Honestly I have no idea if these are French. I also don’t know if they are eaten for breakfast there if they are, in fact, French. I just know that was the name typed across the mimeographed, purple lettered, slip of paper I was handed in my 7th grade Home Economics class. Do you remember those purple pages with the smeary type that had that smell to them that came off that beast of a machine somewhere in the school? If you don’t here is an obligatory GET OFF MY LAWN. If you do, join the picnic, there’s Ensure shooters by the grill & the walker races start after Bingo.
Oh yeah…the muffins. They were the first thing that I vividly remember making by myself and being impressed with. Home Ec was a required course at my school district’s Junior High. In one part we had to sew a perfect pillow (mine was pink with an eyelet lace trim and some fab felt balloons w ribbon string) my mother probably still has stored in a box somewhere. The other half of the year we learned to “cook”. Cookies, muffins, quick breads, pizza dough…not rocket science but enough to teach you turn on the stove and what a pot was. I wasn’t at all ignorant in the kitchen, I had been destroying my mother’s kitchen on a regular basis and my dad ran a grocery store; the Bakery ladies exchanged cookies for help and I didn’t consider playing in the bakery to be work so I spent a lot of time there. Looking back now I can totally see that I was going to be a chef when I grew up, but the thought hadn’t even crossed my mind as a career option then and wouldn’t until I was closer to 16.

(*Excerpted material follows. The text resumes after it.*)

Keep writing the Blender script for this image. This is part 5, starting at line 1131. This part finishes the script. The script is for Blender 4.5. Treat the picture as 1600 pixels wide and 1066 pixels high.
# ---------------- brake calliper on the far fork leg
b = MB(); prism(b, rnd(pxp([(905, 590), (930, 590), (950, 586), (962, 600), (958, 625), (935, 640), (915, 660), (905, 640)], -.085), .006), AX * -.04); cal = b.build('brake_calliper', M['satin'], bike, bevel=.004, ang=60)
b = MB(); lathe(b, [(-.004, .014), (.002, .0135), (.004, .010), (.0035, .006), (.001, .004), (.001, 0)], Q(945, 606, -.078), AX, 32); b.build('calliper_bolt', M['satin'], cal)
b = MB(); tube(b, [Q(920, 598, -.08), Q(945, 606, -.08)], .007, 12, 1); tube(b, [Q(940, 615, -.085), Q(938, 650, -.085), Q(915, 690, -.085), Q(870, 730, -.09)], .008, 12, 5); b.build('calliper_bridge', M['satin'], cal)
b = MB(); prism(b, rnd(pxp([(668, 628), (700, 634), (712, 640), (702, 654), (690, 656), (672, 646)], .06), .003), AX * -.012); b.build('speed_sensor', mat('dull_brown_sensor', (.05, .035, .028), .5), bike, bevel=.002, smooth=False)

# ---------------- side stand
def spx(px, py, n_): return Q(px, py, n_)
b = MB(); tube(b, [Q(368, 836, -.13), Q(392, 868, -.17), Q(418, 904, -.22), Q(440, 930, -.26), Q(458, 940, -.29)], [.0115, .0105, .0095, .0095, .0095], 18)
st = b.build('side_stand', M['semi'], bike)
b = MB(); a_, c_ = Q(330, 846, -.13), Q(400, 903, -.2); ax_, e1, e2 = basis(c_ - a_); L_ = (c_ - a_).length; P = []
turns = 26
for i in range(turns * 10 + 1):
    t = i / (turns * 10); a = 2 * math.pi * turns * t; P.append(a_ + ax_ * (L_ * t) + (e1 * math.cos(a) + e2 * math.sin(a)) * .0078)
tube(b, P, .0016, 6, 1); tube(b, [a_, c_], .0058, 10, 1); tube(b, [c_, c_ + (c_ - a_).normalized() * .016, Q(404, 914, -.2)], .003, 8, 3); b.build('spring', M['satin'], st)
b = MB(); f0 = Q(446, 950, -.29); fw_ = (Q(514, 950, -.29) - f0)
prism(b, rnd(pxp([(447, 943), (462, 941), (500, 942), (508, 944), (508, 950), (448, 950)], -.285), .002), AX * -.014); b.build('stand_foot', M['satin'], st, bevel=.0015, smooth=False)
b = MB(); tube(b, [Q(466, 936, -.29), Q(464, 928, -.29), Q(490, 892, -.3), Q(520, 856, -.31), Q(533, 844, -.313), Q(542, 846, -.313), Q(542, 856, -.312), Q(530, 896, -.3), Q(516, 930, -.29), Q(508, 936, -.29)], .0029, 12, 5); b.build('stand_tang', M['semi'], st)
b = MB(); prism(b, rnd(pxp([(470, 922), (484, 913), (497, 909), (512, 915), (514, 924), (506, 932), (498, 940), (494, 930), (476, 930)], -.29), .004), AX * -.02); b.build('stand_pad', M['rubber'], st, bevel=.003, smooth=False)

I remember making these a bajillion times while I was 12, 13 then my interest started to blow up my mom’s willingness to let me destroy her kitchen in new and creative ways bloomed and the recipe just got lost. I thought about them years later and no matter what I googled could never find the one that I made in 7th grade. After some trial and error I came up with this recipe…if it isn’t the one it’s close enough to fool me.
It was the nutmeg, I think. It was the first time that I had used it, for sure. These things come out of the oven smelling all sweet and fragrant nutmeg, then are rolled in melted butter & cinnamon sugar. Note on the nutmeg – yes, you can buy it pre-ground, but my preference is to grate it whole on the microplane. The fresh grated is more fragrant and has a different flavor than the ground that I prefer. It also lasts forever. Not a fan or don’t have it? No worries ~ cinnamon, allspice, mace, pumpkin pie spice…any are adequate substitutes.
I don’t know. They are so simple they border on boring but they are delicious and take all of 5 minutes to throw together and not 1 special ingredient, kinda perfect for a quick Saturday morning batch of fresh baked awesome. Hell, you dont even have to use muffin cups, just spray the pans real quick and off you go.
French Breakfast Muffins makes a dozen
- 2 cups Flour
- 2 tsp Baking Powder
- pinch Salt
- 1/4 tsp Nutmeg, preferably fresh ground
- 1/2 c + 2 Tbsp Sugar
- 1/2 cup Butter, melted
- 3/4 cup Milk
- 2 each Large Eggs
- Cinnamon Sugar
Preheat the oven to 350, line a muffin pan with liners.
Mix up all the dry in one bowl with a whisk then mix up all the wet in another bowl with the whisk. (Do it in this order so it doesn’t get messy). Make a well in the center of the dry, pour the wet into the well and fold together with a rubber spatula just until combined. Dont want to over-mix it, maybe 12 turns total.
I use a level 2oz, blue handled, scoop to portion these into the muffin pans, filled about 2/3 the way, for perfectly even rounded tops. Bang the pan off the counter before moving to the oven for 22-24 minutes.
Right before they come out of the oven melt 3 Tbsp of butter in a small bowl and get some cinnamon sugar into a container – I use a 16oz deli container. Remove the muffins from the oven when the tops look dry and centers spring back.
When they come out of the oven start to pop them out of the pan, yeah they will be hot but as soon as you can touch them & they are still warm, and roll the top through the melted butter then twist into the cinnamon sugar, set on a cooling rack to cool.
I’ve never had them last longer than 24 hours when I’ve made them, but store them in a covered container and zap them in the microwave if they start to firm up, I kinda prefer them warm. Like I said, so simple they are almost boring, but YUM!
looks kinda like even i could do these! you and your blog have the potential to be terrible for my waistline!